3.2 En l'espèce, comme le rappelle la jurisprudence susmentionnée, et contrairement à ce que croit le recourant, la procédure de faillite volontaire n'a pas vocation à résoudre son surendettement.

Au demeurant, le Tribunal a à raison retenu que le recourant ne disposait d'aucun actif susceptible de tomber dans la masse en faillite, ce que celui-ci ne critique d'ailleurs pas. La procédure serait ainsi vouée à l'échec.

Le recours se révèle infondé, de sorte qu'il sera rejeté.
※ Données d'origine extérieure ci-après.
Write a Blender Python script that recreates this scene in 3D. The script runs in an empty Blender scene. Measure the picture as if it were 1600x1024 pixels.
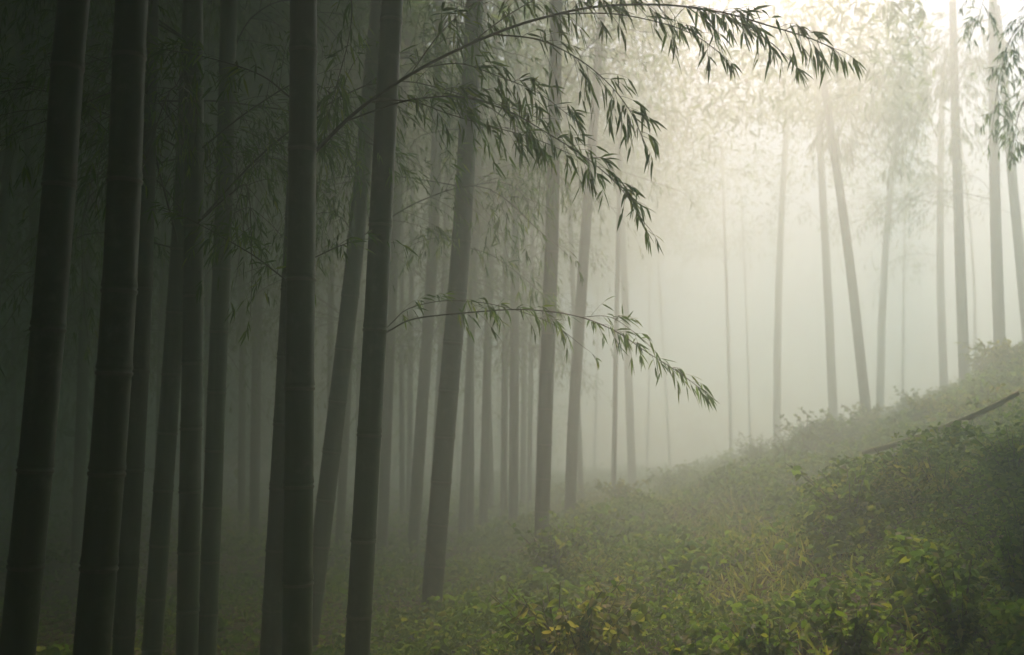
import bpy, math
import numpy as np
from mathutils import Vector

S = bpy.context.scene
COL = S.collection
rad = math.radians

# ------------------------------------------------------------------ camera, sky, sun, exposure
CAM = np.array([0.0, 0.0, 1.6]); PITCH = rad(6.3); FPX = 1600.0
cd = bpy.data.cameras.new('camera'); cam = bpy.data.objects.new('camera', cd); COL.objects.link(cam)
cam.location = CAM; cam.rotation_euler = (rad(90) + PITCH, 0, 0)
cd.sensor_width = 36; cd.lens = 36; cd.clip_start = 0.05; cd.clip_end = 1000
cd.dof.use_dof = True; cd.dof.focus_distance = 4.6; cd.dof.aperture_fstop = 2.8
S.camera = cam

SUN_EL, SUN_AZ = rad(50), rad(24)            # elevation; azimuth to the right of straight ahead (+Y)
W = bpy.data.worlds.new('World'); S.world = W; W.use_nodes = True
nt = W.node_tree; bg = nt.nodes['Background']
sky = nt.nodes.new('ShaderNodeTexSky'); sky.sky_type = 'NISHITA'; sky.sun_disc = False
sky.sun_elevation = SUN_EL; sky.sun_rotation = SUN_AZ
nt.links.new(sky.outputs[0], bg.inputs[0]); bg.inputs[1].default_value = 0.13
sl = bpy.data.lights.new('sun', 'SUN'); sl.energy = 5.0; sl.angle = rad(4); sl.color = (1.0, 0.605, 0.525)
sun = bpy.data.objects.new('sun', sl); COL.objects.link(sun)
sdir = Vector((math.sin(SUN_AZ)*math.cos(SUN_EL), math.cos(SUN_AZ)*math.cos(SUN_EL), math.sin(SUN_EL)))
sun.rotation_euler = sdir.to_track_quat('Z', 'Y').to_euler(); sun.location = (8, 20, 14)
S.view_settings.view_transform = 'Standard'; S.view_settings.look = 'None'; S.view_settings.gamma = 1.0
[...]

4. Les frais du recours, arrêtés à 75 fr., seront mis à la charge du recourant, qui succombe (art. 106 al. 1 CPC), et compensés avec l'avance de frais fournie, acquise à l'Etat de Genève (art. 111 al. 1 CPC).

* * * * *

 

 


PAR CES MOTIFS,
La Chambre civile :

A la forme :

Déclare recevable le recours interjeté le 18 juillet 2022 par A______ contre le jugement JTPI/8418/2022 rendu le 13 juillet 2022 par le Tribunal de première instance dans la cause C/11269/2022-5 SFC.

Au fond :

Le rejette.

Sur les frais :

Arrête les frais judiciaires du recours à 75 fr., les met à la charge de A______ et les compense avec l'avance fournie, acquise à l'Etat de Genève.

Siégeant :

Madame Sylvie DROIN, présidente; Madame Fabienne GEISINGER-MARIETHOZ, Monsieur Ivo BUETTI, juges; Madame Marie-Pierre GROSJEAN, greffière.

La présidente :

Sylvie DROIN

 

La greffière :

Marie-Pierre GROSJEAN

 

 

 

 

 

Indication des voies de recours :

 

Conformément aux art. 72 ss de la loi fédérale sur le Tribunal fédéral du 17 juin 2005 (LTF; RS 173.110), le présent arrêt peut être porté dans les trente jours qui suivent sa notification avec expédition complète (art. 100 al. 1 LTF) par-devant le Tribunal fédéral par la voie du recours en matière civile.

 

Le recours doit être adressé au Tribunal fédéral, 1000 Lausanne 14.